▶ **WORK INSTRUCTIONS**: Consider the listing below. Extract exactly the lines from the line containing "Keep writing the" to the line containing "return rnd.uniform(-a, a)", both included.

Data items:
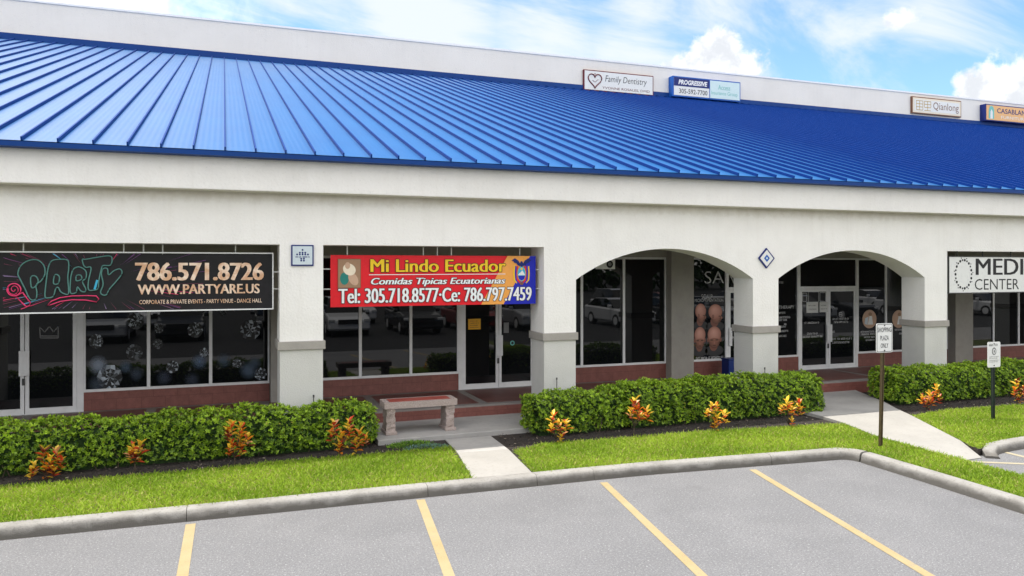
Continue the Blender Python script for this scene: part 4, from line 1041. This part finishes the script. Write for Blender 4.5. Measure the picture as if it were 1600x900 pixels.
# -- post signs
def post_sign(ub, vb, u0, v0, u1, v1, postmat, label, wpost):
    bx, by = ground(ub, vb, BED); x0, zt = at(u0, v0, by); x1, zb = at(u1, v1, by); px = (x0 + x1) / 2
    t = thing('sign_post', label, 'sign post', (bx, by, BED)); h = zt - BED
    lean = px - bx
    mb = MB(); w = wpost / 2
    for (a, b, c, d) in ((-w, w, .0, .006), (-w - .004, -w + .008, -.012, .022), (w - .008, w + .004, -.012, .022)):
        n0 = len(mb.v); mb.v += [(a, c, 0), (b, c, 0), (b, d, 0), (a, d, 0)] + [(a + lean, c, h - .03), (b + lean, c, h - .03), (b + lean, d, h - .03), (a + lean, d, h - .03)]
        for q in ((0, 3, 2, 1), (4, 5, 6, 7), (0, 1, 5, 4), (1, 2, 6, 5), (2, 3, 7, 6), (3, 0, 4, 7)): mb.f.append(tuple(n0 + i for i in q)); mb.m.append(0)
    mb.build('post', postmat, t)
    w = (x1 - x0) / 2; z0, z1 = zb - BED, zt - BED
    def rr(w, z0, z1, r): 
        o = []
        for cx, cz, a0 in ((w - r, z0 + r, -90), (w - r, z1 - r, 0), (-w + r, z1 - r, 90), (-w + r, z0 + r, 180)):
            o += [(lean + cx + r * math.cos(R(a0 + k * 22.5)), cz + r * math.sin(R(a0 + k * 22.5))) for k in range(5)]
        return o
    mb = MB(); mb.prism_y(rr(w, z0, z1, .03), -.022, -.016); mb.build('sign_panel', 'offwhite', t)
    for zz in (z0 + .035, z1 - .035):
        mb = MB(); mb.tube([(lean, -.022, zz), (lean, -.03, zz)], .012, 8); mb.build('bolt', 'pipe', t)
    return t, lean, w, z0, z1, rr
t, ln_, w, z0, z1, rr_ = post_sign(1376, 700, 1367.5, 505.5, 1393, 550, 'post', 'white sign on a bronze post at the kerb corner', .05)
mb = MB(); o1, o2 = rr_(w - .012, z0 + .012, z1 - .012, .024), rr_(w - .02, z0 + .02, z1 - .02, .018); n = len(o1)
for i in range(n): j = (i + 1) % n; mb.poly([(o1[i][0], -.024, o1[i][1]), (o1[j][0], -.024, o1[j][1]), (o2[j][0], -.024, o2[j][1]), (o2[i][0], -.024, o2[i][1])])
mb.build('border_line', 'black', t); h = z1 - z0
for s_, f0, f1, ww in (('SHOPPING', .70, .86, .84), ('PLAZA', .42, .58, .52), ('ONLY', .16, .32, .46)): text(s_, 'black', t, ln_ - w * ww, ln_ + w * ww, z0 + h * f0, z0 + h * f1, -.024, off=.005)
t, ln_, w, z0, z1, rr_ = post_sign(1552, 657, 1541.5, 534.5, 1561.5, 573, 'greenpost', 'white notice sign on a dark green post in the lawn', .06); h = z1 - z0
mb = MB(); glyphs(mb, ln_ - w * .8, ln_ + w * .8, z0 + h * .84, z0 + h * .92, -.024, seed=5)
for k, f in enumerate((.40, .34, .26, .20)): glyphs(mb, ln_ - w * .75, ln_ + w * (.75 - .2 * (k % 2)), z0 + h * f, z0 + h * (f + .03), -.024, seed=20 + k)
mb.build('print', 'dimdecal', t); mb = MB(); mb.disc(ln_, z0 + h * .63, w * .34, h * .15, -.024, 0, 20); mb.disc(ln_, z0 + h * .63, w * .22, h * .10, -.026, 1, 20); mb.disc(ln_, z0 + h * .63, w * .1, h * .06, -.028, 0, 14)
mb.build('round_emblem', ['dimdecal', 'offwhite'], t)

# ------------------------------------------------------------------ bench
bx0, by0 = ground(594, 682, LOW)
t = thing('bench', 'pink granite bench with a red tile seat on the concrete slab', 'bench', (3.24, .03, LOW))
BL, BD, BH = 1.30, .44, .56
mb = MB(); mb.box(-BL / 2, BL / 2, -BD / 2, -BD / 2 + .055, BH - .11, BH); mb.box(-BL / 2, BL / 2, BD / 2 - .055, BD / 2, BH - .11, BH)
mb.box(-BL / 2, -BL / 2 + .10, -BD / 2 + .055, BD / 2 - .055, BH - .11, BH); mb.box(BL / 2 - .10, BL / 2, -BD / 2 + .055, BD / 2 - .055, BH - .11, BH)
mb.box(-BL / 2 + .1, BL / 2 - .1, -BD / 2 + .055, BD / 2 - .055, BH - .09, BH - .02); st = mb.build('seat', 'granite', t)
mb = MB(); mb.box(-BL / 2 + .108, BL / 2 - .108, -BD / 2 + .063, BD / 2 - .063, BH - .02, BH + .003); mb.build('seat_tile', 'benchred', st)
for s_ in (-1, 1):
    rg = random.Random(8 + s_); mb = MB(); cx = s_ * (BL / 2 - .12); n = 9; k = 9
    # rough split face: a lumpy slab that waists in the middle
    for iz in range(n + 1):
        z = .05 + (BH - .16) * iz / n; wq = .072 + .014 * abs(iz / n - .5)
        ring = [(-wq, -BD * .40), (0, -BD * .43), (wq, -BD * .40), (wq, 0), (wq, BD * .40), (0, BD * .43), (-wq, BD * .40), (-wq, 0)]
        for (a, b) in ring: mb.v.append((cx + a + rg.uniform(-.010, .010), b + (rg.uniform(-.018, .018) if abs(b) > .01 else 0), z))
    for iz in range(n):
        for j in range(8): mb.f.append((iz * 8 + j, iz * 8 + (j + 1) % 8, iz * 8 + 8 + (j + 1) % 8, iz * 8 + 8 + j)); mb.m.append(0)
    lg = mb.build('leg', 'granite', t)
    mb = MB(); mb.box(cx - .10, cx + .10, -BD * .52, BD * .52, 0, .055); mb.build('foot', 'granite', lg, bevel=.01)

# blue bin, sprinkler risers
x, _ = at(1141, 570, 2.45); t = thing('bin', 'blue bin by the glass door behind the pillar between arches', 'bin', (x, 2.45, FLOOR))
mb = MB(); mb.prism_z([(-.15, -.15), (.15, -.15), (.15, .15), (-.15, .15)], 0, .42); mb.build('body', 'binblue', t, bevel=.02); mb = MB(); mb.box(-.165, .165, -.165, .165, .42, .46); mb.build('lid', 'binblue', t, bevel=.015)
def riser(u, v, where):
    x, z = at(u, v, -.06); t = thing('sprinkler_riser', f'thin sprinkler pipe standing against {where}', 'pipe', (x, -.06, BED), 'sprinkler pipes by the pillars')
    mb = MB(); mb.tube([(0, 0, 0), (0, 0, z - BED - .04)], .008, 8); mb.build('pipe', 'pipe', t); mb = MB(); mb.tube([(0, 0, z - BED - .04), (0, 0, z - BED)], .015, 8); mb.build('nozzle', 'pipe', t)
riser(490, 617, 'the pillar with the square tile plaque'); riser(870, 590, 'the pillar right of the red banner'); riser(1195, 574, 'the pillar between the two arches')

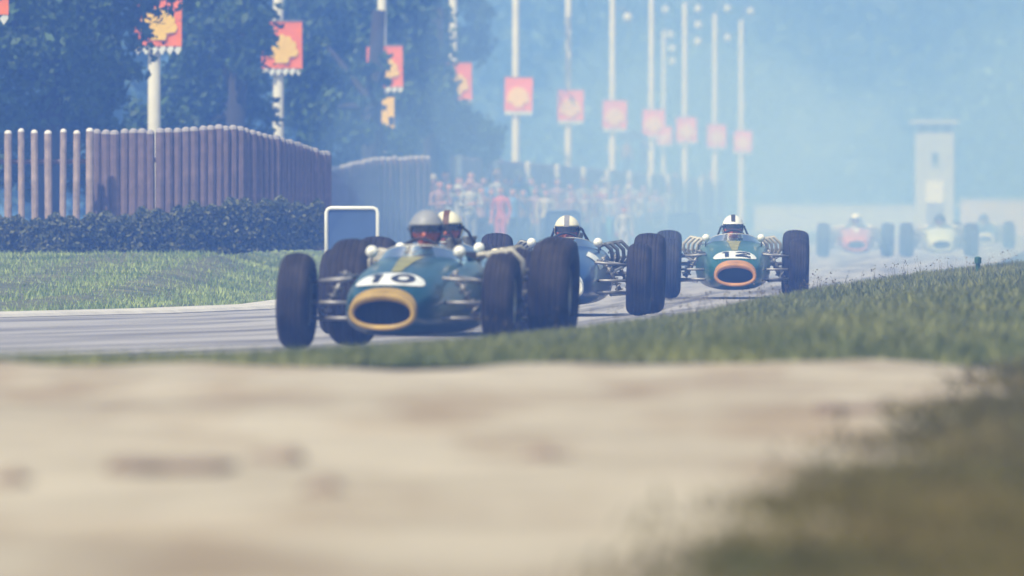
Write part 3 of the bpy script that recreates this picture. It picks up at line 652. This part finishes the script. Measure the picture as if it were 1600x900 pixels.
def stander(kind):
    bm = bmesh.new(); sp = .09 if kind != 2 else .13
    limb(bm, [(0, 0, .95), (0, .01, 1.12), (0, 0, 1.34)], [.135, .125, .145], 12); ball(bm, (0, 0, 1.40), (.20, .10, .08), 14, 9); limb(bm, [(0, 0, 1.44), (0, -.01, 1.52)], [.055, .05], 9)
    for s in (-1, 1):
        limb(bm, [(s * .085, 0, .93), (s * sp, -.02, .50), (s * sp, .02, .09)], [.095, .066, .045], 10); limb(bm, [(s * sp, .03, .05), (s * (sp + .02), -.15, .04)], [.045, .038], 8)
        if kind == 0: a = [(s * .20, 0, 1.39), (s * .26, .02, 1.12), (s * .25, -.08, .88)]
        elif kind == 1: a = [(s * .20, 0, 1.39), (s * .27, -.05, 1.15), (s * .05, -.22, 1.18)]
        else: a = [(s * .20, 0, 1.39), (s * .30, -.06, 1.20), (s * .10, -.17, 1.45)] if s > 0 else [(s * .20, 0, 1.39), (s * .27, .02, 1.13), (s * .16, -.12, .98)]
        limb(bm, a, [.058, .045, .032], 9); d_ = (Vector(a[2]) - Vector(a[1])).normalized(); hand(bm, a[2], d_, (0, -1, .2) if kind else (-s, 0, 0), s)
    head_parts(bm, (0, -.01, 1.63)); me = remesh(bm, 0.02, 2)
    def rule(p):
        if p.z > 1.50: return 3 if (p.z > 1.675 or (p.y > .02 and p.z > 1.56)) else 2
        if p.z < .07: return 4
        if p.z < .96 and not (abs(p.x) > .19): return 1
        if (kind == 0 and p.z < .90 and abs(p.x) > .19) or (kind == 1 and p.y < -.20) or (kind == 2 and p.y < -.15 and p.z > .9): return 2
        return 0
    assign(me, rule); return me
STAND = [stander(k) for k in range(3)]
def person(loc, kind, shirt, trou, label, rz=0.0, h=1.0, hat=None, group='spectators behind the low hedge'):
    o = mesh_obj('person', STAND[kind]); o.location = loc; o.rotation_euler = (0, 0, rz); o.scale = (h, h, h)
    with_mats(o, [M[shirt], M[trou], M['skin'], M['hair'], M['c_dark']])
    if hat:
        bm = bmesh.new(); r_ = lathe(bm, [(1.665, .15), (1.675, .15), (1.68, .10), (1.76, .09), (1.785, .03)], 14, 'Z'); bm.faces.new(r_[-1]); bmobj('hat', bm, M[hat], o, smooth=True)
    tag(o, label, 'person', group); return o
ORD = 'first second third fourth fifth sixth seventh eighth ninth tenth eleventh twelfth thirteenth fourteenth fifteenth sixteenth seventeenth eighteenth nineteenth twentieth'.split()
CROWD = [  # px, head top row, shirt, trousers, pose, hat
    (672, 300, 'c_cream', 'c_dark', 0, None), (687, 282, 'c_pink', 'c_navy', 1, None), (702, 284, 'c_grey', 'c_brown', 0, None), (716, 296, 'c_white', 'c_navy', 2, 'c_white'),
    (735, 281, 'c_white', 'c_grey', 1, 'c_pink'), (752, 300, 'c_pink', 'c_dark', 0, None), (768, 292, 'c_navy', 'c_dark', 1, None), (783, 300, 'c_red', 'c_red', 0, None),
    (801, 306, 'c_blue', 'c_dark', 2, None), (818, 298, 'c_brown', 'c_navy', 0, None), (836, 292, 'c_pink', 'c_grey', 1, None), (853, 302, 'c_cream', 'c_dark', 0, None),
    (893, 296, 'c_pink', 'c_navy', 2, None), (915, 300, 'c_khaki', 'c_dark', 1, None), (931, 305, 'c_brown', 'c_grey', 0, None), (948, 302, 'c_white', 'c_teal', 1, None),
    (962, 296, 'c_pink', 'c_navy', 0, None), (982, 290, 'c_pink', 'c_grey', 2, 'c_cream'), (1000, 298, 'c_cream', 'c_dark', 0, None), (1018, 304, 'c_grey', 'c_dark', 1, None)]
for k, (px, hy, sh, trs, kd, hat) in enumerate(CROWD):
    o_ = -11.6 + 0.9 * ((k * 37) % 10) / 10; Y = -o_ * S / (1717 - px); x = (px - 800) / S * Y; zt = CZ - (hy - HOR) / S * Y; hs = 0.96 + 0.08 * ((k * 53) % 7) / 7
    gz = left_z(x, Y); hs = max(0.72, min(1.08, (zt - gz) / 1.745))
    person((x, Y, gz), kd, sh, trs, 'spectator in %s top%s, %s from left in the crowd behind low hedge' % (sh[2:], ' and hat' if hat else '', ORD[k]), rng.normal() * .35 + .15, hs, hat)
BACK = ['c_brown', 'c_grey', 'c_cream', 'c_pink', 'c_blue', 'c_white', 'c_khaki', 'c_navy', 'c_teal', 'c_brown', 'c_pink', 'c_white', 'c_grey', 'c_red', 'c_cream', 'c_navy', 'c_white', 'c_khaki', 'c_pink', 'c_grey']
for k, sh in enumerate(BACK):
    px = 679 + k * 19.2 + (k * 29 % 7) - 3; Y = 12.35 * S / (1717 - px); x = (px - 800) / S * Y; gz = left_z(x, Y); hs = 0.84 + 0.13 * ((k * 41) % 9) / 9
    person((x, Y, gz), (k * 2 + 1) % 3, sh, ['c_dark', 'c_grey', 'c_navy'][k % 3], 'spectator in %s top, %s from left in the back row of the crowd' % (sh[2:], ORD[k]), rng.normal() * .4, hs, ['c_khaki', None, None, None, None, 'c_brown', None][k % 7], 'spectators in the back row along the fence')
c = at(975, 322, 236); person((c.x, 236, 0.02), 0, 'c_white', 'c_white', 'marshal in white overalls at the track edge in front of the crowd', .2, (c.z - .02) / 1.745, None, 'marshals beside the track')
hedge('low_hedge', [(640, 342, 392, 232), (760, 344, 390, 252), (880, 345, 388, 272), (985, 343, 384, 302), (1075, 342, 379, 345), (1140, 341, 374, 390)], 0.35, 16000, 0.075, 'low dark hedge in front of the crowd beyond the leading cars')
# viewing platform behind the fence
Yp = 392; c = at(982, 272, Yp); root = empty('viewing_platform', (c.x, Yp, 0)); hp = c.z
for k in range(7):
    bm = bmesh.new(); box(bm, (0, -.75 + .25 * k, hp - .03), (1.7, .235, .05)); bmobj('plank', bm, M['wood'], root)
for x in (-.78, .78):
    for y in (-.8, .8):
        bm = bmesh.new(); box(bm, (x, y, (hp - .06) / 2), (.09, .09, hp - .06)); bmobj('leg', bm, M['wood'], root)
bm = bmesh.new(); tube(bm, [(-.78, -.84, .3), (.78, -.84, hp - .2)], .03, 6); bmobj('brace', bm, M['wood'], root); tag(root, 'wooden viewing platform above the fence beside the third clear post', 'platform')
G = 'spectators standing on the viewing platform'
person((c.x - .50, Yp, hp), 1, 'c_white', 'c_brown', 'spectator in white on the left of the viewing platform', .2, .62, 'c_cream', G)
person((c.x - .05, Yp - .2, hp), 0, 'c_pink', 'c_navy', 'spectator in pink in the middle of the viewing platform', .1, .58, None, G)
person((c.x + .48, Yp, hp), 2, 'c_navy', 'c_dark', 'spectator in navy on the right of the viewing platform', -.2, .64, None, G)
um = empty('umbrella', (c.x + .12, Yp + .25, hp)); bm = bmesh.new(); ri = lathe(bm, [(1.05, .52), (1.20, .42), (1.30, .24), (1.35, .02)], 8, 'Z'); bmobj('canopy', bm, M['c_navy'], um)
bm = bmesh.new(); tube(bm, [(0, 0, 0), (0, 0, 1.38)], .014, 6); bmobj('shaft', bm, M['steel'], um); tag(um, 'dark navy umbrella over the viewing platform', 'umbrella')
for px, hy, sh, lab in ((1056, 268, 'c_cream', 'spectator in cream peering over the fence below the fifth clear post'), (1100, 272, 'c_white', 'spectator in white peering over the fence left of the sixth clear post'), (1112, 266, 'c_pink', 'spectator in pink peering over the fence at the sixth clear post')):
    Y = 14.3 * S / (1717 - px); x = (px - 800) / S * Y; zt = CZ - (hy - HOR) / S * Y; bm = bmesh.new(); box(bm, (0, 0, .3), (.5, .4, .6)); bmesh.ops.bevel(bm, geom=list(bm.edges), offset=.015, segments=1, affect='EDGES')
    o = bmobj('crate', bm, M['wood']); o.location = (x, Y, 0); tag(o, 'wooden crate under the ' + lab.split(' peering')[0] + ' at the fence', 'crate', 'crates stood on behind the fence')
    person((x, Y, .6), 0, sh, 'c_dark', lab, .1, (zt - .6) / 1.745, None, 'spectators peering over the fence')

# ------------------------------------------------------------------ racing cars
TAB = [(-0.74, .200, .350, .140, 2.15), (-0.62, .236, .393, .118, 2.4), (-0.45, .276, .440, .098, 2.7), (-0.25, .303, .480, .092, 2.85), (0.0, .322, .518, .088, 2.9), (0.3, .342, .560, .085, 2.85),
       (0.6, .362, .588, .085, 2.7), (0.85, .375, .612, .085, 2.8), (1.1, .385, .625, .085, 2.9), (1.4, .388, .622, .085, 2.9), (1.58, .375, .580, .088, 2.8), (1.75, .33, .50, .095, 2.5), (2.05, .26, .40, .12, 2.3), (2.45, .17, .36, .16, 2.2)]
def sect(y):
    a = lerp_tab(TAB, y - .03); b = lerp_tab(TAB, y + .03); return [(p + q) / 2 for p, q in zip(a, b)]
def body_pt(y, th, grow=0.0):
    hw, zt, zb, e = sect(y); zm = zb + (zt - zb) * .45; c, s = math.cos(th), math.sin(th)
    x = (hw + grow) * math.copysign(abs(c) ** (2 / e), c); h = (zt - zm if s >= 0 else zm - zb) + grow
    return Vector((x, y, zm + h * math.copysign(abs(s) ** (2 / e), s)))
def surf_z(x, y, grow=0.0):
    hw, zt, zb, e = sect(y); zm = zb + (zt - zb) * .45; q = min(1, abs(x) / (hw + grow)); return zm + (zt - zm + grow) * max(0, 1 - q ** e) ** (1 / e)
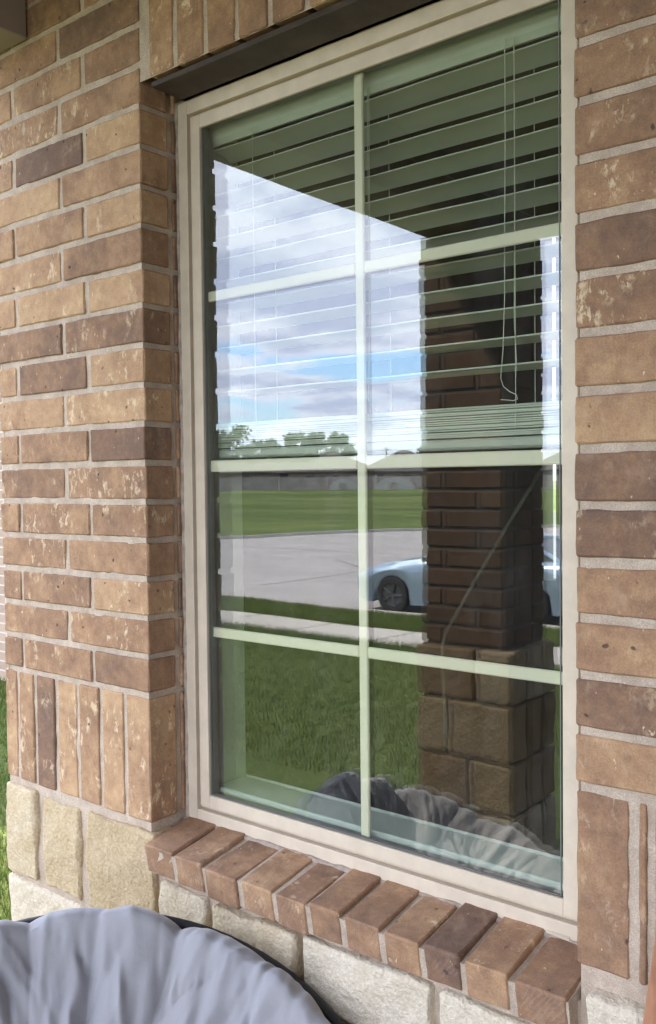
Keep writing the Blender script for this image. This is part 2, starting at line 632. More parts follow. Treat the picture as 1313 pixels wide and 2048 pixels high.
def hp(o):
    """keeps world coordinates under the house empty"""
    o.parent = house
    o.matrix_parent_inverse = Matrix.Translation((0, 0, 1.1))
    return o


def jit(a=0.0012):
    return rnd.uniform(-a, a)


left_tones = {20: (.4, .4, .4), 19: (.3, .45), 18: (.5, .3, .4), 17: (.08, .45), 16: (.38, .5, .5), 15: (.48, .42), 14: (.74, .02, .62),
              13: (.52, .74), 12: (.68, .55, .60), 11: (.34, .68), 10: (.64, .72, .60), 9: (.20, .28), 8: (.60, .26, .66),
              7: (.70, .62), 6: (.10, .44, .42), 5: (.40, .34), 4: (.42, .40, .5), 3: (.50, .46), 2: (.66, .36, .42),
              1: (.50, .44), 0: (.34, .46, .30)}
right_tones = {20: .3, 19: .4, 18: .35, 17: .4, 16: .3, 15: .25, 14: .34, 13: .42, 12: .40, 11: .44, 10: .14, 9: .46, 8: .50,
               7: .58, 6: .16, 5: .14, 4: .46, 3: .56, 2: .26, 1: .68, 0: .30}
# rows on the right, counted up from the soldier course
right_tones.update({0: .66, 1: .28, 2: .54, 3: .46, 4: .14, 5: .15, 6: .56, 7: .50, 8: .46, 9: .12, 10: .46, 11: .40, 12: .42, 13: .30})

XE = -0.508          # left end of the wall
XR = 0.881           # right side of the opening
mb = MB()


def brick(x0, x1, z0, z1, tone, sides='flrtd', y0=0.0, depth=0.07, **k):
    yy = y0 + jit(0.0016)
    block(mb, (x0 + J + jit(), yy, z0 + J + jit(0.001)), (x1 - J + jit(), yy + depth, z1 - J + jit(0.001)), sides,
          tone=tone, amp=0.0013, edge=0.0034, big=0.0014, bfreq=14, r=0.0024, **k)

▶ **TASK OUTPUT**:
Keep writing the Blender script for this image. This is part 2, starting at line 632. More parts follow. Treat the picture as 1313 pixels wide and 2048 pixels high.
def hp(o):
    """keeps world coordinates under the house empty"""
    o.parent = house
    o.matrix_parent_inverse = Matrix.Translation((0, 0, 1.1))
    return o


def jit(a=0.0012):
    return rnd.uniform(-a, a)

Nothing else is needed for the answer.